Одновременно с сим верные слуги папы действовали и в русских областях, подвластных Польше, для расширения папской монархии. Но не будучи в состоянии насадить там чистого латинства, они, пользуясь ненормальным положением дел в тогдашней юго-западной русской церкви, изобрели золотой мостик к нему—унию, сводя последнюю постепенно к чистому латинству. Около трехсот лет неустанно, усердно они работали, но в результате своей работы должны были немало разочароваться, когда, по сродству с православием, при поддержке русского правительства униаты Волыни, Белоруссии, Литовской Руси и большая часть холмских воссоединились с православной русской церковью. В их руках осталось небольшое, сравнительно с миллионами воссоединившихся, количество упорствующих униатов, которых они теперь духовно истязают. И для этого безжалостного духовного истязания темной массы народа папа разрешает своему верному воинству, с магометанским фанатизмом и непонятной злобой относящемуся ко всему русскому, православному, все дозволенные и недозволенные меры. На наших глазах ксендзы и папы действовали на народ в своих интересах обманом, клеветой на русского Царя, запугиванием и насилием, где можно было. В одном месте, напр. переписчику порвали платье и переписные листы, в другом переписчик-учитель претерпел тяжкие побои, в третьем и четвертом православные священники должны были спасаться бегством от взволнованной ксендзами и папами народной толпы. Если же в наше время в наш просвещенный XIX век на рубеже XX возможны подобные меры со стороны клевретов папы для насаждения латинства, то что можно сказать о тех давно-минувших темных временах, когда православные церкви по положению своему были поставлены ниже жидовских синагог и отданы в аренду жидам, когда на православных священников, вместо так называемого быдла, ксендзы переезжали иногда с одного места на другое для проповеди, когда такой столп православия, как Георгий Конисский, архиепископ белорусский, должен был спасаться от разорённой толпы в сыром подвале своего дома, а в другой раз совсем бежать из города, выехав в телеге под навозом, когда православный Бог назывался схизматическим, когда православный крест кощунственство попирался ногами, когда профессора Холмской униатской семинарии по догматическому богословию относительно православного таинства евхаристии выражались, что в нем sedet diaboius, т. е. в нем сидит диавол.

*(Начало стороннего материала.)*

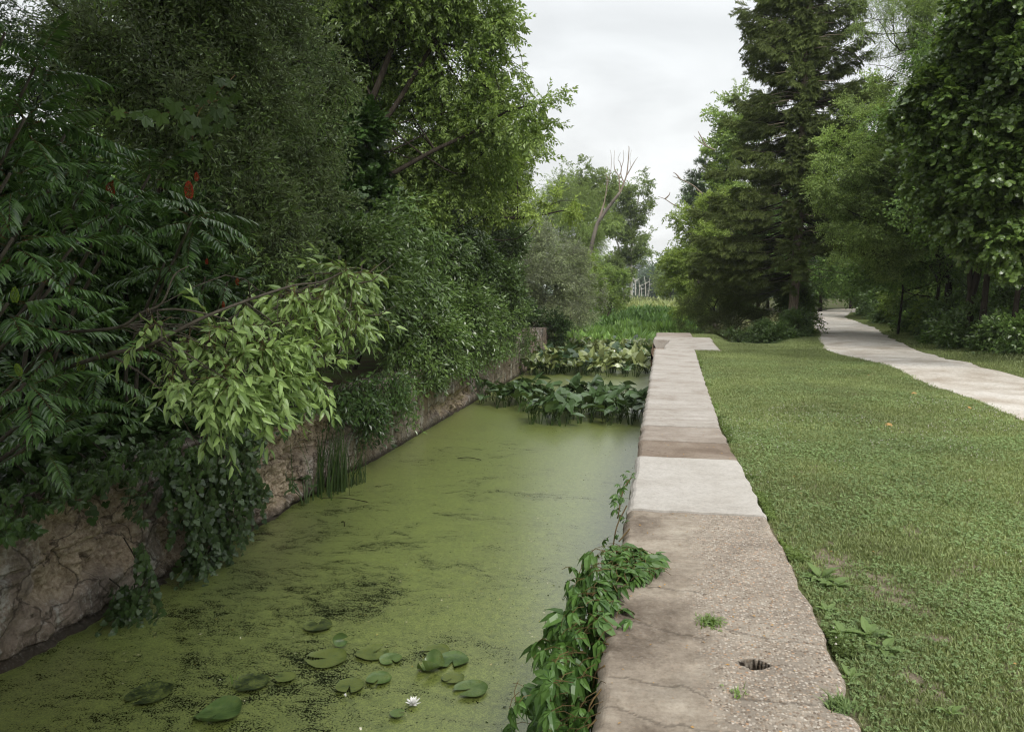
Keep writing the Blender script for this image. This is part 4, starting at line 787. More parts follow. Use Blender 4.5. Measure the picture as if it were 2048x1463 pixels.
# ------------------------------------------------------------------ trees and shrubs, left bank
GL, GRr = 'trees on the left bank', 'trees of the wood on the right'
hz = lambda x, y: float(hgt(x, y))
def bs(x, y): return (x, y, hz(x, y))
tree('broadleaf_tree', 'large dark grey green small leaved tree over the sumacs', 'tree', bs(-7.4, 10.2),
     [BX(*b) for b in ((250, 110, 120, -6.9), (390, 50, 130, -6.8), (510, 30, 110, -6.6), (600, 140, 95, -6.4), (480, 200, 120, -6.2), (330, 240, 120, -6.4), (590, 280, 100, -6.0), (570, 380, 105, -5.8), (430, 340, 110, -5.9), (650, 400, 55, -5.8), (690, 470, 50, -5.5), (500, 480, 120, -5.6), (610, 540, 90, -5.3), (560, 620, 70, -5.1), (380, -60, 130, -7))],
     'olive', 6800, ML['olive'], BK['dark'], tr=.14, sc=1.2, lobes=38, lobe_r=(.16, .3), trunks=[[bs(-7.4, 10.2), (-7.3, 10.0, 2), (-7.0, 9.7, 4.2), (-6.8, 9.6, 7)], [bs(-7.2, 10.4), (-6.9, 10.6, 2), (-6.5, 10.8, 4), (-6.4, 10.8, 5.5)]])
tree('broadleaf_tree', 'thin airy tree against the sky at the top left corner', 'tree', bs(-11, 9), [BX(*b) for b in ((60, 40, 70, -10), (170, 70, 70, -10), (120, 170, 80, -10), (220, 200, 70, -9.5), (200, 20, 60, -10), (20, 150, 60, -10), (60, 280, 80, -9.5))],
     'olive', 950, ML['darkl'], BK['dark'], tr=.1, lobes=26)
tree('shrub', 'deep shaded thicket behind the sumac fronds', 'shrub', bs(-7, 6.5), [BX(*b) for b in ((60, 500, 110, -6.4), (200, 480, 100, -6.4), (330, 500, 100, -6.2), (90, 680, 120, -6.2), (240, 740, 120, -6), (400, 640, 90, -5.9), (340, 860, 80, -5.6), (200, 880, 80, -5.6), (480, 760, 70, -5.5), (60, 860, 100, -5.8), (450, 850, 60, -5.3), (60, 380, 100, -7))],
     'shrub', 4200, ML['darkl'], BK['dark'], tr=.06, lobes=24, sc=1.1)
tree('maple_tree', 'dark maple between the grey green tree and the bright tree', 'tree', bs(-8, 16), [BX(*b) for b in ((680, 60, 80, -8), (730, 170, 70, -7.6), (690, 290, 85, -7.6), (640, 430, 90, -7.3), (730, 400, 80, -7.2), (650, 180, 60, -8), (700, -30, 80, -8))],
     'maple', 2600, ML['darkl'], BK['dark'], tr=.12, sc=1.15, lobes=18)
# the big bright ash-like tree with its visible limbs
Tr = [[atY(690, 640, 17.8), atY(703, 420, 17.6), atY(716, 300, 17.5), atY(735, 225, 17.5), atY(775, 120, 17.5), atY(800, 40, 17.5), atY(815, -70, 17.5)],
      [atY(712, 325, 17.5), atY(745, 275, 17.6), atY(795, 205, 17.7), atY(850, 115, 17.9), atY(900, 40, 18), atY(950, -50, 18)],
      [atY(866, 78, 17.8), atY(800, 45, 17.2), atY(740, 10, 17), atY(700, -40, 17)],
      [atY(780, 350, 17.6), atY(870, 300, 18), atY(950, 262, 18.4), atY(1010, 225, 18.6), atY(1085, 205, 18.8)],
      [atY(866, 78, 17.8), atY(905, 92, 18.2), atY(960, 90, 18.5), atY(1010, 60, 18.6)],
      [atY(925, 340, 19), atY(960, 310, 19), atY(985, 290, 19), atY(1010, 270, 19)],
      [atY(716, 300, 17.5), atY(690, 200, 18.0), atY(670, 60, 18.5), atY(660, -60, 18.5)]]
root = empty('ash_tree', atY(690, 640, 17.8), 'tall bright green tree with drooping leaflets and dark forked limbs', 'tree', None)
bl = [B(*b) for b in ((730, -30, 110, 17.5), (840, -20, 110, 18), (950, 10, 90, 18.3), (1010, 60, 45, 18.6), (690, 130, 90, 18.5), (800, 130, 80, 18.6), (910, 150, 80, 18.6), (990, 130, 45, 18.7), (1000, 230, 70, 18.8), (1075, 200, 55, 18.8), (1110, 190, 30, 18.8), (1085, 260, 45, 18.8), (860, 250, 90, 19.2), (960, 300, 80, 19.4), (1040, 310, 50, 19.4), (760, 310, 90, 19), (870, 380, 80, 19.4), (800, 440, 80, 19), (720, 470, 70, 18.6), (960, 370, 55, 20))]
g, lc = crown(bl, 'walnut', 7800, 1.1, lobes=30, shell=(.3, 1), grav=.12, lobe_r=(.2, .36), flat=.6)
part('crown', g, [ML['ash'], BK['dark']], root)
gs = [limbs(curve(t, 4), np.linspace(r0, r0 * .3, len(curve(t, 4))), lc[rng.permutation(len(lc))[:(9 if i in (1, 3) else 6)]] if i not in (5,) else [], sub=2) for i, (t, r0) in enumerate(zip(Tr, (.13, .085, .05, .06, .035, .05, .06)))]
part('trunk', cat(gs), BK['dark'], root, True)
tree('sumac_tree', 'yellow green feathery tree reaching a bare limb over the silvery bush', 'tree', atY(935, 560, 26), [B(*b) for b in ((960, 210, 55, 27), (930, 300, 60, 27), (1000, 330, 60, 26), (950, 400, 55, 26), (1010, 395, 45, 26), (1075, 415, 38, 25.5), (1130, 405, 32, 25.5), (1030, 260, 50, 27), (880, 430, 60, 26), (1150, 425, 16, 25.5))],
     'walnut', 3600, ML['bright'], BK['dark'], sc=1.15, lobes=16, tr=.08, trunks=[[atY(925, 600, 26), atY(940, 500, 26), atY(952, 435, 26), atY(985, 350, 26.5), atY(1000, 280, 27)], [atY(952, 436, 26), atY(1000, 436, 25.8), atY(1060, 434, 25.6), atY(1130, 420, 25.5)]])
tree('shrub', 'mid green shrub with drooping leaves behind the tip of the cherry branch', 'shrub', bs(-6.2, 11.2), [BX(*b) for b in ((700, 530, 70, -5.6), (640, 600, 65, -5.3), (725, 600, 50, -5.4), (675, 660, 38, -5.2), (765, 570, 55, -5.6), (740, 470, 50, -5.9))],
     'hang', 1500, ML['shrub'], BK['dark'], sc=1.4, lobes=26, tr=.06, lobe_r=(.18, .34))
tree('shrub', 'tall dark leafy shrub right of the drooping mid green shrub', 'shrub', bs(-6.6, 15), [BX(*b) for b in ((800, 470, 70, -6.1), (860, 530, 70, -5.9), (840, 600, 55, -5.5), (900, 470, 60, -6.1), (790, 650, 36, -5.35), (850, 420, 60, -6.6), (790, 560, 60, -5.7))],
     'cherry', 1500, ML['shrub'], BK['dark'], sc=1.35, lobes=26, tr=.06, lobe_r=(.18, .34), grav=.35)
tree('shrub', 'lighter green shrub drooping over the pale streaked part of the old wall', 'shrub', bs(-5.6, 17), [BX(*b) for b in ((850, 665, 48, -5.0), (905, 625, 52, -5.1), (955, 655, 36, -5.0), (880, 700, 28, -4.85), (990, 635, 28, -5.05), (815, 712, 30, -4.9), (930, 690, 22, -4.85))],
     'hang', 1500, ML['shrub2'], BK['dark'], sc=1.35, lobes=18, tr=.04)
tree('shrub', 'dark tangled shrub between the drooping shrub and the silvery bush', 'shrub', bs(-6.2, 22), [BX(*b) for b in ((930, 520, 60, -6), (985, 570, 55, -5.6), (1020, 615, 42, -5.3), (940, 590, 50, -5.6), (1030, 670, 30, -5.2), (880, 600, 55, -5.7), (1000, 480, 50, -6.4))],
     'shrub', 2200, ML['shrub'], BK['dark'], sc=1.25, lobes=24, tr=.05)
tree('silver_bush', 'big rounded silvery green bush at the end of the old wall', 'bush', (-5.6, 32, -.6), [B(*b) for b in ((1000, 500, 50, 33), (1060, 480, 55, 32.5), (1120, 510, 55, 32), (1100, 570, 62, 31.5), (1160, 570, 45, 32), (1190, 600, 28, 32), (1040, 560, 62, 31.5), (1150, 620, 45, 31.5), (1080, 630, 50, 31.3), (1020, 450, 40, 33), (1195, 560, 20, 32))],
     'olive', 5200, ML['silver'], BK['grey'], sc=1.15, lobes=30, tr=.07, lobe_r=(.18, .32))
tree('shrub', 'dark hanging shrub under the silvery bush at the wall end', 'shrub', (-5.4, 29.5, -.3), [B(*b) for b in ((1060, 650, 38, 29.5), (1030, 625, 40, 29.5), (1110, 660, 35, 30), (1000, 640, 35, 28))], 'shrub', 1200, ML['darkl'], BK['dark'], sc=.9, tr=.04)
# cherry branch lit over the water
root = empty('cherry_tree', atX(120, 760, -5.2), 'bright green branch with long drooping leaves reaching over the canal', 'tree')
cl_ = [[(100, 745, -4.6), (219, 708, -3.7), (281, 697, -3.4), (324, 678, -3.2), (402, 637, -3.0), (488, 603, -2.85), (586, 571, -2.75), (645, 563, -2.7), (703, 536, -2.65), (735, 540, -2.65)],
       [(120, 665, -4.4), (234, 655, -3.6), (281, 626, -3.4), (324, 606, -3.25), (348, 551, -3.15), (377, 532, -3.1)], [(281, 626, -3.4), (350, 618, -3.2), (430, 632, -3), (500, 660, -2.9), (590, 700, -2.8)],
       [(324, 678, -3.2), (380, 720, -3.1), (440, 750, -3.0), (500, 800, -2.95)], [(488, 603, -2.85), (540, 640, -2.8), (600, 690, -2.75), (640, 740, -2.75)], [(219, 708, -3.7), (300, 760, -3.4), (360, 830, -3.2), (410, 920, -3.15)], [(440, 750, -3.0), (500, 850, -3.0), (545, 890, -3)]]
cl_ = [np.array([atX(*q) for q in c_]) for c_ in cl_]
g, lc = crown([BX(*b) for b in ((735, 545, 22, -2.62), (690, 560, 32, -2.65), (715, 610, 26, -2.65), (640, 590, 30, -2.7), (665, 640, 26, -2.7), (580, 590, 28, -2.75), (500, 600, 24, -2.85), (560, 660, 36, -2.8), (600, 710, 34, -2.75), (620, 760, 20, -2.75), (500, 700, 42, -2.85), (430, 670, 32, -3), (540, 780, 30, -2.85), (450, 760, 42, -2.95), (370, 690, 28, -3.2), (420, 810, 28, -3), (340, 760, 26, -3.2), (310, 640, 18, -3.3))], 'cherry', 235, 1.0, lobes=9, shell=(.1, 1), grav=.55, out=.7, lobe_r=(.18, .36))
part('leaves', g, [ML['cherry'], BK['twig']], root)
part('branch', cat([limbs(curve(c_, 4), np.linspace(r0, r0 * .25, len(curve(c_, 4))), lc[rng.permutation(len(lc))[:14]], r0=.35, sub=1) for c_, r0 in zip(cl_, (.017, .013, .009, .007, .007, .009, .006))]), BK['grey'], root, True)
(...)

Поистине, все таковые меры насаждения латинства для расширения папской монархии недостойны высшего учителя Евангелия Христова, они свойственны более темной силе подземного царства, самому антихристу, царство которого от мира сего и несть царство Христово.

Гр. Ольховский.

 Г. А. Ольховскій - Борьба православія съ латинствомъ въ Польшѣ. // «Странникъ». 1901. Т. 1. Ч. 2. С. 965-977.